O fim do mundo é a gente quem faz. Ou evita
Quando se fala em “fim do mundo”, geralmente se pensa na queda de meteoros, em invasão de marcianos ou na volta de Jesus para o Juízo Final. Talvez seja algo até inconsciente, para conforto próprio, mas o homem acaba assim, com esses modelos apocalípticos, transferindo para algo externo o que deveria ser, por princípio, uma responsabilidade sua: fazer sua parte, cuidar de sua casa. Não há como impedir que um raio destrua a própria habitação, mas é possível evitar que ela não desabe cuidando de infiltrações e corrigindo as rachaduras.
Os avisos de que algo não está bem com a casa-Terra são dados há várias décadas e o maior deles é o efeito estufa. Uma corrente científica apostou alto no menosprezo à tese do aquecimento global, como se fosse algo que nada tivesse a ver com o processo de industrialização. Agora, pelo que se percebe, parece que tal linha começa a mostrar-se totalmente equivocada, mas tendo já causado, como consequência, sério atraso no combate à emissão de gases.
Isso não significa que algo de fato talvez tivesse sido feito. Depois de um duelo armamentista-nuclear na segunda metade do século passado, observamos agora uma corrida econômico-industrial. Os dois países que lutam para ser a grande potência mundial, China e Estados Unidos, não assinaram os tratados de redução de emissão dos gases, porque isso significaria redução no ritmo de crescimento, recessão em seus países e até perda do conforto de suas sociedades.
E, então, tem-se um problema ético: sacrificar certa comodidade agora para garantir não apenas o conforto, mas condições de sobrevivência das próximas gerações. Partindo do ponto de vista de tal cenário global, a crise hídrica que vive o Sudeste brasileiro — não que o Centro-Oeste não esteja também sofrendo consequências, pelo contrário — parece apenas uma leve dor de cabeça.
Supondo (e torcendo bastante para) que Guy McPherson esteja errado, o que há a fazer? A receita já é antiga: consumir menos, e da forma mais sustentável possível. Hoje, por exemplo, parte da população dos Estados Unidos usa um par de tênis só até que ele fique sujo. Depois, o calçado é jogado fora. Enquanto isso, na África há pés que não conhecem o que seja sapato ou sandália.
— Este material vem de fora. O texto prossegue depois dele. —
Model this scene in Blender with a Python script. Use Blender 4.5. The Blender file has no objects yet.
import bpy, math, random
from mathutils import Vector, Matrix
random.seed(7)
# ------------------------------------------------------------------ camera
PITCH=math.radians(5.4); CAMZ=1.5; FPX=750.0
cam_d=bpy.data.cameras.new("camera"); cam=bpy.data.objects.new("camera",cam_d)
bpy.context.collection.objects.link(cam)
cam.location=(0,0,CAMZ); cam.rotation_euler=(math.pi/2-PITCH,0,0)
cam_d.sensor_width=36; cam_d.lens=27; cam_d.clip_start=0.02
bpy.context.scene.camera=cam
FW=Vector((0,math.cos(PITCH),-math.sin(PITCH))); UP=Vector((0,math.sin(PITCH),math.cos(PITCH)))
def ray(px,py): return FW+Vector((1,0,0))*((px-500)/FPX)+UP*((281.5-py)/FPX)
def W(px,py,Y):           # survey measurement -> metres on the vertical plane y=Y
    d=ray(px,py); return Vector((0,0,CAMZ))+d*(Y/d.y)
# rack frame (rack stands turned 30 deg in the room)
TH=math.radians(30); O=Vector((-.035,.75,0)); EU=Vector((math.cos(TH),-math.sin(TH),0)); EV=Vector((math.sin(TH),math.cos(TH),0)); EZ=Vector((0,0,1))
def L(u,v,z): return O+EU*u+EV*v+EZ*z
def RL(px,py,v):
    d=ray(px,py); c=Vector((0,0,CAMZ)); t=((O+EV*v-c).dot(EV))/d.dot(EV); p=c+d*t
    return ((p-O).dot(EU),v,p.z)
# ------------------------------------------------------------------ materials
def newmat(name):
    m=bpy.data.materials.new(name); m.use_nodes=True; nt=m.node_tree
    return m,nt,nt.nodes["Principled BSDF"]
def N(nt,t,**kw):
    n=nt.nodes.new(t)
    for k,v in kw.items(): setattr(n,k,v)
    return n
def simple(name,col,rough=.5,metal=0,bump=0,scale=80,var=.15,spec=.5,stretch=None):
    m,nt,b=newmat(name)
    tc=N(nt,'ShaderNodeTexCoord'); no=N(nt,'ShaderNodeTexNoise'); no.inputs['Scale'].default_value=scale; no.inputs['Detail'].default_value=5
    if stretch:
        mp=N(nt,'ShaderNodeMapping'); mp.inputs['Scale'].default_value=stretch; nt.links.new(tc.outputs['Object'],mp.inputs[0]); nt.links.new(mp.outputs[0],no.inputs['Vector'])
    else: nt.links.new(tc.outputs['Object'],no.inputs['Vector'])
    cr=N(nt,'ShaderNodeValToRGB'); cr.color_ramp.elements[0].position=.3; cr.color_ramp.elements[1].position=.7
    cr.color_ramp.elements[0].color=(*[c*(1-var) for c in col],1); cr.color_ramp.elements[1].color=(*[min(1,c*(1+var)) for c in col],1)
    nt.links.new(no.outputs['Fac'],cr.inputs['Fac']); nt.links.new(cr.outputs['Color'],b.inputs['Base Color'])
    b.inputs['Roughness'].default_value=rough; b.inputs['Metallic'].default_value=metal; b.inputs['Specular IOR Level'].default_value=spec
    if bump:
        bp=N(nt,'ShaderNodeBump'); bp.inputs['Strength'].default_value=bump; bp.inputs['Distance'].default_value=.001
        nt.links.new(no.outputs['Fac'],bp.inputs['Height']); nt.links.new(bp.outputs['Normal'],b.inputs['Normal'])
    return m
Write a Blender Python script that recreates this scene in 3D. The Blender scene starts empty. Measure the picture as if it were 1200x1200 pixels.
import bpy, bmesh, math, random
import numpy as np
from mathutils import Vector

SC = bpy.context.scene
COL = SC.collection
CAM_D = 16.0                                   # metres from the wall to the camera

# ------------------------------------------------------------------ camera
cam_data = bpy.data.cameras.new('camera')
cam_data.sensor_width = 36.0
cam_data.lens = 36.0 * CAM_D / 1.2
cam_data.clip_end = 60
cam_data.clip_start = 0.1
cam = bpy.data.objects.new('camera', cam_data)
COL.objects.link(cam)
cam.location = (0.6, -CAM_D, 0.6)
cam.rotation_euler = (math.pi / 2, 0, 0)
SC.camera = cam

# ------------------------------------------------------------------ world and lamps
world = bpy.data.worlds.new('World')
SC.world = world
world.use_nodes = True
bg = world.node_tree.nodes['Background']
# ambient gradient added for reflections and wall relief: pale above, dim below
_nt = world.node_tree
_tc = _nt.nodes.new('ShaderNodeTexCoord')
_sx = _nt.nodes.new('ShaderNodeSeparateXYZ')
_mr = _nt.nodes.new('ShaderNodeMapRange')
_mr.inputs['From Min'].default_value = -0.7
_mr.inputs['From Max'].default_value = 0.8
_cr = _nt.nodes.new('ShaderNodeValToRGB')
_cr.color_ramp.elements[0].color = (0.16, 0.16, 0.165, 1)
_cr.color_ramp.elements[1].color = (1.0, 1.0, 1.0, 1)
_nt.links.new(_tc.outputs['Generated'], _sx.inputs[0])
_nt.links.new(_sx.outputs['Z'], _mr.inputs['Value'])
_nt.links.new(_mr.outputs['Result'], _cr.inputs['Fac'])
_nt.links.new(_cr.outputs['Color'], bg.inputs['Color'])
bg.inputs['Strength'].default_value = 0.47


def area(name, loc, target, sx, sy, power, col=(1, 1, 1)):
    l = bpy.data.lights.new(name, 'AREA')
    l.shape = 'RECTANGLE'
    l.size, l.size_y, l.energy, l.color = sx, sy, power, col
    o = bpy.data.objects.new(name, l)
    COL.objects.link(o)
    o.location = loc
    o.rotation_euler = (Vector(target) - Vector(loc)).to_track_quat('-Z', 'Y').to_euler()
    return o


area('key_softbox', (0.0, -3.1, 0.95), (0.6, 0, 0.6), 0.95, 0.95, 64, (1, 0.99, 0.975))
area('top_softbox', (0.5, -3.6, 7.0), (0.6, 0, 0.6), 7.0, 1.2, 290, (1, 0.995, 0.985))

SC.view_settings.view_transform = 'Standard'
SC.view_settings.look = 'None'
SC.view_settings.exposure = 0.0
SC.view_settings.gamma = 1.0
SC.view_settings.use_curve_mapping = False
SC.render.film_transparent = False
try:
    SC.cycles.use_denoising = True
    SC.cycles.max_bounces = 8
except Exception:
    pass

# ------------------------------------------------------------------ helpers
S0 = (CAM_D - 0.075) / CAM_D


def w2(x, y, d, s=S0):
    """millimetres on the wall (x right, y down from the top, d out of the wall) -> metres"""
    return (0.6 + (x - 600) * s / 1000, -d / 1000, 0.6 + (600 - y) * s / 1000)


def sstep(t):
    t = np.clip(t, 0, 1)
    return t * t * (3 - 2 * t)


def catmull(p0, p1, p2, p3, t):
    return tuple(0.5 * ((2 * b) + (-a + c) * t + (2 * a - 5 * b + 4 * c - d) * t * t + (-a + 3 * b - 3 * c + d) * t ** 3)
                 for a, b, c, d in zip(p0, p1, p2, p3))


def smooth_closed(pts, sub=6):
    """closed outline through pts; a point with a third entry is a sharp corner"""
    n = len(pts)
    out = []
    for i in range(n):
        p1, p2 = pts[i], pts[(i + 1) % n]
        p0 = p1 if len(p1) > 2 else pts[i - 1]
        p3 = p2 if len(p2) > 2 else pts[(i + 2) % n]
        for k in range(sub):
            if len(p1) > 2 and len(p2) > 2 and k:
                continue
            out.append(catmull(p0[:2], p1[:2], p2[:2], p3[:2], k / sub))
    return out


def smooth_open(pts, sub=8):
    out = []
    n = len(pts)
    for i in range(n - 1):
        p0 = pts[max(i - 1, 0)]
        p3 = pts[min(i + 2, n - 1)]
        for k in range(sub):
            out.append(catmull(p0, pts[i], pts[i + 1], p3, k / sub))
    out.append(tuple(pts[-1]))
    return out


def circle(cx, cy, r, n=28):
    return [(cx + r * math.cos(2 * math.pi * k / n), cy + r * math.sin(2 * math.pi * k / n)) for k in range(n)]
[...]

Tal exemplificação não apresenta uma mera discussão econômica — é obviamente ambiental também, quando se pensa na questão ética e de desequilíbrio de consumo.
Para não ver netos (ou até filhos) buscando desesperadamente por um novo planeta como única e última chance, à semelhança da ficção de Christopher Nolan, é preciso que todos cumpram deveres. O que hoje não é feito pela pessoa que hoje joga a garrafa plástica na rua mesmo estando a poucos metros da lixeira — um exemplo bem banal — nem pelo governante que resolve ignorar o potencial bioenergético de seu país por conta de um achado econômico relativamente valioso, mas anacrônico. Foi o que, por exemplo, o então presidente Lula fez ao abandonar o incentivo ao etanol como combustível, assim que anunciada a descoberta do pré-sal.